▸ **What to do**: Repeat exactly, please, the lines that begin at the start of the listing and end at the line holding "return m, nt, nt.nodes['Principled BSDF']".

▸ **Data provided**:
● ● ● ● ●
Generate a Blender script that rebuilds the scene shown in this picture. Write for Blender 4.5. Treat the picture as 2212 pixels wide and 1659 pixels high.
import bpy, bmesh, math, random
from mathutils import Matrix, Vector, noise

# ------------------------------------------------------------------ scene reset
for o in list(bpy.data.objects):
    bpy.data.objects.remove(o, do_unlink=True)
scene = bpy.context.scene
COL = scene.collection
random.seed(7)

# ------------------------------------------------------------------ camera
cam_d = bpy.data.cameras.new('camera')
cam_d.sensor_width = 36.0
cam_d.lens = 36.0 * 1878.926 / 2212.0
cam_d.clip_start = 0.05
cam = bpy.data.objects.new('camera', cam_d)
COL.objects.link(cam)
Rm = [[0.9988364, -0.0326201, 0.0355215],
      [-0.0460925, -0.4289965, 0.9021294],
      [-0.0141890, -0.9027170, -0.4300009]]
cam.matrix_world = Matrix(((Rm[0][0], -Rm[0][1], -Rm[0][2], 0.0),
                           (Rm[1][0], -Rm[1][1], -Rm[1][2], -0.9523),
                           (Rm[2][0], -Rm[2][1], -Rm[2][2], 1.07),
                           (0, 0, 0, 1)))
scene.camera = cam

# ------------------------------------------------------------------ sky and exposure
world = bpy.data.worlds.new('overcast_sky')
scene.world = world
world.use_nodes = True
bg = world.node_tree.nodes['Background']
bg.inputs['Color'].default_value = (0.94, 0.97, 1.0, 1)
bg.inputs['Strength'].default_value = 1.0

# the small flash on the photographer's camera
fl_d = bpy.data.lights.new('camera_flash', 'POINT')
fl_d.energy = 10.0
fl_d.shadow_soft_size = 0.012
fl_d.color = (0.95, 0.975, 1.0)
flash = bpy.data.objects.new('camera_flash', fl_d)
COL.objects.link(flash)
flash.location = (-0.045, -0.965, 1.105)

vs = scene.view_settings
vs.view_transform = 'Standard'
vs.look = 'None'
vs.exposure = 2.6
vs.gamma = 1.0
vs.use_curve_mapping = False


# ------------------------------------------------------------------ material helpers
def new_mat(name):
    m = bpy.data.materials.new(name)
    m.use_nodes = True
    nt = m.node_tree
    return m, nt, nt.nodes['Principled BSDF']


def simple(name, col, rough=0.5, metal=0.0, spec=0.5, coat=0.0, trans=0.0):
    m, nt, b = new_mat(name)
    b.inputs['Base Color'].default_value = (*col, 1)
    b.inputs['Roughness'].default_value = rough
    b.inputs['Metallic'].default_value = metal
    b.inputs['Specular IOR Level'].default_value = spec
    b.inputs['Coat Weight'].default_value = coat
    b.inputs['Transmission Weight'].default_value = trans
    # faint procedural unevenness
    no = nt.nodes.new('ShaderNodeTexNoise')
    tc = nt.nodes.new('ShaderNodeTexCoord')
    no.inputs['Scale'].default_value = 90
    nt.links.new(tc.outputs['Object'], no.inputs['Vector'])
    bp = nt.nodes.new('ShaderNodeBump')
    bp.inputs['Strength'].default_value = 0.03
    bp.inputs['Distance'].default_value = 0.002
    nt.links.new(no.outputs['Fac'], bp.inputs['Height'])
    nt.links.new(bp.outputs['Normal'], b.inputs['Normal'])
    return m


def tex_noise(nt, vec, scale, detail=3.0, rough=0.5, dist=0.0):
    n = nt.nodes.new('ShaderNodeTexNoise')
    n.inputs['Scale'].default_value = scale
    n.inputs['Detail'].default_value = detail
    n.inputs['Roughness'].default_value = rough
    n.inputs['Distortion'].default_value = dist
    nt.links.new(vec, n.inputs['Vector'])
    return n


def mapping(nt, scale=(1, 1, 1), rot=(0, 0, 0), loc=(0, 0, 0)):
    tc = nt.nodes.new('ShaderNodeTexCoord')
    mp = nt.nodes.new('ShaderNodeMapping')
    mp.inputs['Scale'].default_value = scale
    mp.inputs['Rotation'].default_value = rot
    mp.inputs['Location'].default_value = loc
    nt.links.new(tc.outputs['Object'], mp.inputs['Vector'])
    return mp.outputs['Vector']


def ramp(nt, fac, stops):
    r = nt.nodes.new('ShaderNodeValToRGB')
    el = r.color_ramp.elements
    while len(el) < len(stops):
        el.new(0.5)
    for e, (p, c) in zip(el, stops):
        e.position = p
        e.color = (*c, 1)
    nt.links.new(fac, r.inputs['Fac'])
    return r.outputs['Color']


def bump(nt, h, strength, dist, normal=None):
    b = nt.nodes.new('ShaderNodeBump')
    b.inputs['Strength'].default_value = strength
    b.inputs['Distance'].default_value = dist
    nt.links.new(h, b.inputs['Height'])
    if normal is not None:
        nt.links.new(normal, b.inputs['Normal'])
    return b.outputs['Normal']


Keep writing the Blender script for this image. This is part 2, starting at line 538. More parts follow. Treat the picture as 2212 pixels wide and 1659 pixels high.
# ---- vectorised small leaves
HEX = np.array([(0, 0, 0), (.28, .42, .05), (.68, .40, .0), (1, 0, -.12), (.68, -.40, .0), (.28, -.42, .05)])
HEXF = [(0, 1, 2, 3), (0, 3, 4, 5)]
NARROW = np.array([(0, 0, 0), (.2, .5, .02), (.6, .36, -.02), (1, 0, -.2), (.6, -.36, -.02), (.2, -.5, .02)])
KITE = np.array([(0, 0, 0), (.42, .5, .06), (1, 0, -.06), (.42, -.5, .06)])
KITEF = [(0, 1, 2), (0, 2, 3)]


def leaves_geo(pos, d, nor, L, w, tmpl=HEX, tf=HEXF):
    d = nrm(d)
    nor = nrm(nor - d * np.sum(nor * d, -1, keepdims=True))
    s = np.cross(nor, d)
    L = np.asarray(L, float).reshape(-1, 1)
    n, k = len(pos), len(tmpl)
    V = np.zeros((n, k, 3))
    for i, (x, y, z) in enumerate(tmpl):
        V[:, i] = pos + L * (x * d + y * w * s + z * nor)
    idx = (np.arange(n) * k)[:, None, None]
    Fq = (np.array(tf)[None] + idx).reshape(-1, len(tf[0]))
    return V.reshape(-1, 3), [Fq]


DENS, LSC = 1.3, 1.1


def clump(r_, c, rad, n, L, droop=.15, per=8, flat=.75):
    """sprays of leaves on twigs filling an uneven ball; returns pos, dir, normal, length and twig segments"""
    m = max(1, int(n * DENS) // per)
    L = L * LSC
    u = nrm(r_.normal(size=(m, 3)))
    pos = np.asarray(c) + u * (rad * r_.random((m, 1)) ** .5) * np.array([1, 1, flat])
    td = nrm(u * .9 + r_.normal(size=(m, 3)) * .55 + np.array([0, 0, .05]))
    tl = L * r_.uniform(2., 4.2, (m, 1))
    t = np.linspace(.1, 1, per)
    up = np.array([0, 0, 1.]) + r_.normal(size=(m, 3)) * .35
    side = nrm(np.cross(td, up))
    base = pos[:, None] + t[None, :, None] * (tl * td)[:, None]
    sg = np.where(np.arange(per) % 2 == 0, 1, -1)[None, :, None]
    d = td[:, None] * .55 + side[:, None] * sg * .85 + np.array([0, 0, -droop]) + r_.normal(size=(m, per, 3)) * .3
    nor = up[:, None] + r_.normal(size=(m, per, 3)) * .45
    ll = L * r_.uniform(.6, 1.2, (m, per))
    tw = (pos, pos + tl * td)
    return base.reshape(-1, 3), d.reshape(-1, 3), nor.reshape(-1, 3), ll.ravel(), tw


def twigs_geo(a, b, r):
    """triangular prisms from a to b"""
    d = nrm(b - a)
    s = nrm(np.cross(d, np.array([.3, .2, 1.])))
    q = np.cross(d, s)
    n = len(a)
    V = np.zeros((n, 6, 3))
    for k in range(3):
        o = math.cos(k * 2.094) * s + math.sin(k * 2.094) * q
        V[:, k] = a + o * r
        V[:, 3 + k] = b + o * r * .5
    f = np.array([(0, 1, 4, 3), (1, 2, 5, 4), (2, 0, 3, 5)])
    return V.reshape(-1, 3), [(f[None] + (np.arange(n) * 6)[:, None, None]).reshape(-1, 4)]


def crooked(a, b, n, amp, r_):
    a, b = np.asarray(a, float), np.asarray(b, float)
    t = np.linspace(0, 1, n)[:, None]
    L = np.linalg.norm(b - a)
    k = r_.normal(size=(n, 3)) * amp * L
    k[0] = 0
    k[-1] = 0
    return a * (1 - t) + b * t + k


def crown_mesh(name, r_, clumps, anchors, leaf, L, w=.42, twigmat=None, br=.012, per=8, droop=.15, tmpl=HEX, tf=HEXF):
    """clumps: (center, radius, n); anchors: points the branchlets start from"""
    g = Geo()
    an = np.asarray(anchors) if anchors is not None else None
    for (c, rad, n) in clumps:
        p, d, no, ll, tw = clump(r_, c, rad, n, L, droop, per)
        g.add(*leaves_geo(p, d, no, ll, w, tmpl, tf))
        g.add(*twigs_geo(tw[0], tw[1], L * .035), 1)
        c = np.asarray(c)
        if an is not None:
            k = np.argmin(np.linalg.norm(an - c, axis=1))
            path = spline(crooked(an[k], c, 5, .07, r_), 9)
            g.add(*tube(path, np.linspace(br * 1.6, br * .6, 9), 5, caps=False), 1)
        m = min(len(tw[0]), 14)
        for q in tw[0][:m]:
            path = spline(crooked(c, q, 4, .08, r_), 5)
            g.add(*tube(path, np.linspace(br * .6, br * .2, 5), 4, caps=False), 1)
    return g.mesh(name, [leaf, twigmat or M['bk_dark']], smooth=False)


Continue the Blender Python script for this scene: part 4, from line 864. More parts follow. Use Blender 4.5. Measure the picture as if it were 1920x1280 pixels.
● ● ● ● ●
▸ **The solution**:
Generate a Blender script that rebuilds the scene shown in this picture. Write for Blender 4.5. Treat the picture as 2212 pixels wide and 1659 pixels high.
import bpy, bmesh, math, random
from mathutils import Matrix, Vector, noise

# ------------------------------------------------------------------ scene reset
for o in list(bpy.data.objects):
    bpy.data.objects.remove(o, do_unlink=True)
scene = bpy.context.scene
COL = scene.collection
random.seed(7)

# ------------------------------------------------------------------ camera
cam_d = bpy.data.cameras.new('camera')
cam_d.sensor_width = 36.0
cam_d.lens = 36.0 * 1878.926 / 2212.0
cam_d.clip_start = 0.05
cam = bpy.data.objects.new('camera', cam_d)
COL.objects.link(cam)
Rm = [[0.9988364, -0.0326201, 0.0355215],
      [-0.0460925, -0.4289965, 0.9021294],
      [-0.0141890, -0.9027170, -0.4300009]]
cam.matrix_world = Matrix(((Rm[0][0], -Rm[0][1], -Rm[0][2], 0.0),
                           (Rm[1][0], -Rm[1][1], -Rm[1][2], -0.9523),
                           (Rm[2][0], -Rm[2][1], -Rm[2][2], 1.07),
                           (0, 0, 0, 1)))
scene.camera = cam

# ------------------------------------------------------------------ sky and exposure
world = bpy.data.worlds.new('overcast_sky')
scene.world = world
world.use_nodes = True
bg = world.node_tree.nodes['Background']
bg.inputs['Color'].default_value = (0.94, 0.97, 1.0, 1)
bg.inputs['Strength'].default_value = 1.0

# the small flash on the photographer's camera
fl_d = bpy.data.lights.new('camera_flash', 'POINT')
fl_d.energy = 10.0
fl_d.shadow_soft_size = 0.012
fl_d.color = (0.95, 0.975, 1.0)
flash = bpy.data.objects.new('camera_flash', fl_d)
COL.objects.link(flash)
flash.location = (-0.045, -0.965, 1.105)

vs = scene.view_settings
vs.view_transform = 'Standard'
vs.look = 'None'
vs.exposure = 2.6
vs.gamma = 1.0
vs.use_curve_mapping = False


# ------------------------------------------------------------------ material helpers
def new_mat(name):
    m = bpy.data.materials.new(name)
    m.use_nodes = True
    nt = m.node_tree
    return m, nt, nt.nodes['Principled BSDF']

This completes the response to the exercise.